Work required: Locate the word "from" in the material, then show every line that holds it.

------------------------

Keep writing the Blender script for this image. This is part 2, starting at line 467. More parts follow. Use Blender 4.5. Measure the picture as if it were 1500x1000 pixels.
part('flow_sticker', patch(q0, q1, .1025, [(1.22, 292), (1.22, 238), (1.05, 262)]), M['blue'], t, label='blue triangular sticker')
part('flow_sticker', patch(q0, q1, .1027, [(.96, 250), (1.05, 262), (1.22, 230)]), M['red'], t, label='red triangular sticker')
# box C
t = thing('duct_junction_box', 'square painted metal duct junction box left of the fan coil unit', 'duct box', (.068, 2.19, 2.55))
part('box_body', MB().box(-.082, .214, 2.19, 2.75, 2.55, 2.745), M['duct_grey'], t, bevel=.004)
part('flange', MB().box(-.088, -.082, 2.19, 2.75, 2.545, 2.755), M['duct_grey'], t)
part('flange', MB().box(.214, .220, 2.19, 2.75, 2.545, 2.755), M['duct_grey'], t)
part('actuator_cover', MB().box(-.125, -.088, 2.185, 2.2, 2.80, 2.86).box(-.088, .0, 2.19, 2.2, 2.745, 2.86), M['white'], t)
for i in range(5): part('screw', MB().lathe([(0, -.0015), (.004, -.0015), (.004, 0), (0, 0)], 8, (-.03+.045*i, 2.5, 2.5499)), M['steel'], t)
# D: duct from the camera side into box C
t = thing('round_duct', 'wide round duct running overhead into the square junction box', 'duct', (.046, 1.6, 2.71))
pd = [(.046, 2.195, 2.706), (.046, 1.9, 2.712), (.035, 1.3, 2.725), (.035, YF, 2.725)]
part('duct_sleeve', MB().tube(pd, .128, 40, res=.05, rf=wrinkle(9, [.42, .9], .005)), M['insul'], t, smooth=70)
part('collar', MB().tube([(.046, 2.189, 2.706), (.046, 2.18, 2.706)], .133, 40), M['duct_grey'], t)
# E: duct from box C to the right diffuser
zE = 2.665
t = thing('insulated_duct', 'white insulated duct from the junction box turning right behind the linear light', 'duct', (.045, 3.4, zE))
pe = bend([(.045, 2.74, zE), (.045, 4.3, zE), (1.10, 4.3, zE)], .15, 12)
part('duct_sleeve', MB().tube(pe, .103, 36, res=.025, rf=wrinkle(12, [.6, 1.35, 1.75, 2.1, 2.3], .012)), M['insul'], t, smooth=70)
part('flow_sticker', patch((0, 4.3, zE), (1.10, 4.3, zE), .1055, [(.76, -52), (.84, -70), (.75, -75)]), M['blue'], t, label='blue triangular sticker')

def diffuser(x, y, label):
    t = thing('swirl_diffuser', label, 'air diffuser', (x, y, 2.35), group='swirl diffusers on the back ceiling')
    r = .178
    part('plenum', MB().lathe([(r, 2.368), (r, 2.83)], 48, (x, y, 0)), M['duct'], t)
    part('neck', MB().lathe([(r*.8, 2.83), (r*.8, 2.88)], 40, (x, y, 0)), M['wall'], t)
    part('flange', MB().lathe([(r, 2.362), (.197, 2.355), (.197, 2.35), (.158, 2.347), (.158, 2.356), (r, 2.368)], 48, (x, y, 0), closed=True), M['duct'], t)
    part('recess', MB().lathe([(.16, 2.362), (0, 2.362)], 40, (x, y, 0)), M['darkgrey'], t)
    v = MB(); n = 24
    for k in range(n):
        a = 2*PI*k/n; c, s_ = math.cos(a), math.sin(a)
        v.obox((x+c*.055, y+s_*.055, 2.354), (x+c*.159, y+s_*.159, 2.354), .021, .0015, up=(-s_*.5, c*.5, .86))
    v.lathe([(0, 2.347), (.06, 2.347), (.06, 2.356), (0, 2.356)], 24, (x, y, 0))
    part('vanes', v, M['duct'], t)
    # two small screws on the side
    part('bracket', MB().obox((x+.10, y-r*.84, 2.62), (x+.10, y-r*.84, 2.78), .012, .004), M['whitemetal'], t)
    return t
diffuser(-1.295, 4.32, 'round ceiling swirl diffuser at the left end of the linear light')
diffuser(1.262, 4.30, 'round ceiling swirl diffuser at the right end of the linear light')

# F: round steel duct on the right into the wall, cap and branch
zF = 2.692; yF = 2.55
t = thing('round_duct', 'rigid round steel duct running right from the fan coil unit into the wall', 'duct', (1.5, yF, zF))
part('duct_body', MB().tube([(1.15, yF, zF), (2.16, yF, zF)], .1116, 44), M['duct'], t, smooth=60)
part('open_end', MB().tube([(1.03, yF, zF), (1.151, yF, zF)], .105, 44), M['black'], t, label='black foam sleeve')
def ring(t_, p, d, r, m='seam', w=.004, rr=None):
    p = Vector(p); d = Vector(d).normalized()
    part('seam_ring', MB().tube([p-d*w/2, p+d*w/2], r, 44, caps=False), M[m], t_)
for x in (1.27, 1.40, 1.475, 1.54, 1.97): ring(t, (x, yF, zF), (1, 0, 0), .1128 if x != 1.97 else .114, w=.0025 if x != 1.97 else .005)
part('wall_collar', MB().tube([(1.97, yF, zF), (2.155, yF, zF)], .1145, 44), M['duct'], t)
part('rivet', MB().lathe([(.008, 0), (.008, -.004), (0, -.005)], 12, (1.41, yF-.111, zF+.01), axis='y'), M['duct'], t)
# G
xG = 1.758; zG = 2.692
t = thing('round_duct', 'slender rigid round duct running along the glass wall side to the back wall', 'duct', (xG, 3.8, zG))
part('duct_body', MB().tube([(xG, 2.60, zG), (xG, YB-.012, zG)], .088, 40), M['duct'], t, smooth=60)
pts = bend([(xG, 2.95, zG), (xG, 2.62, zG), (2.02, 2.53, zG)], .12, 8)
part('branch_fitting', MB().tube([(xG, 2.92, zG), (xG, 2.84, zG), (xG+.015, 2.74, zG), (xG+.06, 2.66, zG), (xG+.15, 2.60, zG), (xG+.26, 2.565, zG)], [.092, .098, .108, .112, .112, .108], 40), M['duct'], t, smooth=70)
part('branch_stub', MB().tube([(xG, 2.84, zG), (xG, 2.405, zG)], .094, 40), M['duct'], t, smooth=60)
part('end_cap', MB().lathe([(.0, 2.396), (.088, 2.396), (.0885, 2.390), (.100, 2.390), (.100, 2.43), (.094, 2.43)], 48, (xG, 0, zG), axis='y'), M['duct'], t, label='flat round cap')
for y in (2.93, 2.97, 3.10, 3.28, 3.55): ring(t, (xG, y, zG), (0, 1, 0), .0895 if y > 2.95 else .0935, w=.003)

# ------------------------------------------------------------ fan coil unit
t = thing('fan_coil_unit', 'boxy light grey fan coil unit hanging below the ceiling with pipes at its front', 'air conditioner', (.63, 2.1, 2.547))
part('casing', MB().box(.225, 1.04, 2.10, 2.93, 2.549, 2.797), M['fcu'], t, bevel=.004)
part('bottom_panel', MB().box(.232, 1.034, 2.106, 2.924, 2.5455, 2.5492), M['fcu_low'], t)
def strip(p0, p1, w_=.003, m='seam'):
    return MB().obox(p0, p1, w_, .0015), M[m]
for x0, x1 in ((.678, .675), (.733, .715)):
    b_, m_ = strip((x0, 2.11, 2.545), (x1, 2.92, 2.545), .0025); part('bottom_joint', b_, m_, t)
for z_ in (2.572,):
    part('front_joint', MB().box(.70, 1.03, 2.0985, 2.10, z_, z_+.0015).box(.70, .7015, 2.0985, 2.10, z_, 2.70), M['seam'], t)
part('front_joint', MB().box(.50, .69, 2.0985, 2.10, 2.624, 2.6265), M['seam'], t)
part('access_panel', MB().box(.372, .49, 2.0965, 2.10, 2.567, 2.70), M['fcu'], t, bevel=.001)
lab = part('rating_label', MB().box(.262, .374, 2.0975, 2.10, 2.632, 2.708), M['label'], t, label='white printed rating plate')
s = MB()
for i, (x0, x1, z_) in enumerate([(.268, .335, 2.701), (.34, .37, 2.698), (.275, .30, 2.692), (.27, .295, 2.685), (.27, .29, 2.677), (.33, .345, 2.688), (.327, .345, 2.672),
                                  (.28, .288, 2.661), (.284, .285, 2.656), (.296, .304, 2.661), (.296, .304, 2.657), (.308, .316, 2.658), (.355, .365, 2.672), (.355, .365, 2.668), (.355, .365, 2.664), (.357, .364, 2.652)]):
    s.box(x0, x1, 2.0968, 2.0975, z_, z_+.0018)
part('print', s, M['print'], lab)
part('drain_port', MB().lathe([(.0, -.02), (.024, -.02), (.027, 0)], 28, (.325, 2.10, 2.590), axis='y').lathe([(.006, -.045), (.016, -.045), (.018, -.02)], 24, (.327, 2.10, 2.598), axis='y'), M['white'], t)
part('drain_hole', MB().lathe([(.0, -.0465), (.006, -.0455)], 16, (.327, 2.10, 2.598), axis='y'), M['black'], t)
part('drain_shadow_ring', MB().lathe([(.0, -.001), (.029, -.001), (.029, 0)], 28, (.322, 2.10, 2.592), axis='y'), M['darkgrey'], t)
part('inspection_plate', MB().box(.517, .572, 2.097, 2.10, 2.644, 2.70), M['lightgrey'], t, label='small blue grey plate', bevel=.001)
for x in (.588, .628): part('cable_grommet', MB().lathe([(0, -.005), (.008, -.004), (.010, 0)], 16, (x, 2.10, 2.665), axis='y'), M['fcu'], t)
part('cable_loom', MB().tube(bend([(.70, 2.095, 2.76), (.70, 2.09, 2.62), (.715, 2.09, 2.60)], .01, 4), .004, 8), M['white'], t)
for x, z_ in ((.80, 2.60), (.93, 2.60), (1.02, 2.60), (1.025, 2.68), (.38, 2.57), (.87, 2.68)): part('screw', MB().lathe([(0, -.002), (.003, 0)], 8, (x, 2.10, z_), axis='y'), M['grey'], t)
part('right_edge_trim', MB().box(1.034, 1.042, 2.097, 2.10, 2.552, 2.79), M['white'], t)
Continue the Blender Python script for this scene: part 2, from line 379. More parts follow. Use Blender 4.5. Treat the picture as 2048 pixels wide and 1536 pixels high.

------------------------

Solution to this problem:
# D: duct from the camera side into box C
# E: duct from box C to the right diffuser
t = thing('insulated_duct', 'white insulated duct from the junction box turning right behind the linear light', 'duct', (.045, 3.4, zE))
t = thing('round_duct', 'rigid round steel duct running right from the fan coil unit into the wall', 'duct', (1.5, yF, zF))
Continue the Blender Python script for this scene: part 2, from line 379. More parts follow. Use Blender 4.5. Treat the picture as 2048 pixels wide and 1536 pixels high.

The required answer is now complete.